Come Bouteflika ha gestito la crisi

Il presidente non ha rilasciato dichiarazioni, ma il potere ha fatto concessioni sul piano economico e sociale

“In nessun momento abbiamo perso il controllo della situazione” si assicura nei corridoi di El-Mouradia. Il presidente non ha peraltro ritenuto necessario convocare l’Alto Consiglio di sicurezza. Oltre al Primo Ministro, Ahmed Ouyahia, e il ministro dell’interno, Dahou Ould Kablia, altri due uomini hanno svolto un ruolo chiave: Mohamed Rougab, segretario particolare del capo dello stato e cinghia di trasmissione delle sue istruzioni, e il generale Amara Nadjib, consigliere per gli affari della sicurezza ed ex patron della Scuola militare politecnico (EMP, ex-ENITA). Fin dall’inizio della sommossa, Bouteflika ha dato due ordini: divieto di ricorrere ad armi letali nel corso delle operazioni di ordine pubblico e sanzioni per i poliziotti troppo zelanti. Le prime sanzioni sono arrivate il giorno 8 gennaio, con la sospensione di due capi della polizia nella regione di M’sila: uno dopo la morte causata da colpi d’arma da fuoco di un manifestante – il solo caso registratosi nel corso degli avvenimenti, secondo fonti del governo – l’altro a causa di abusi di autorità denunciati dalla popolazione prima e dopo la sommossa.

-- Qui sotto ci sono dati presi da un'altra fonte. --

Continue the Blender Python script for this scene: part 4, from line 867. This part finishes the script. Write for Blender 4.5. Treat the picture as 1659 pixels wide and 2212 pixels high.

Abdelaziz Bouteflika ha inoltre incaricato Ahmed Ouyahia di trovare rapide soluzione all’aumento dei prezzi dell’olio e dello zucchero, che sarebbe stata provocata da aumenti sui mercati internazionali, ma anche dalle speculazioni degli importatori. Un consiglio interministeriale, riunito il giorno 8 gennaio, ha annunciato una serie di misure per abbassare il prezzo dei due prodotti incriminati (sovvenzioni agli operatori) e delle esenzioni fiscali e doganiere sulle materie prime necessarie alla loro fabbricazione. Costo totale per lo Stato: 53 miliardi di dinar (quasi 537 milioni di euro). Risparmiato dagli slogan dei manifestanti, il presidente algerino esce comunque indebolito da questa prova.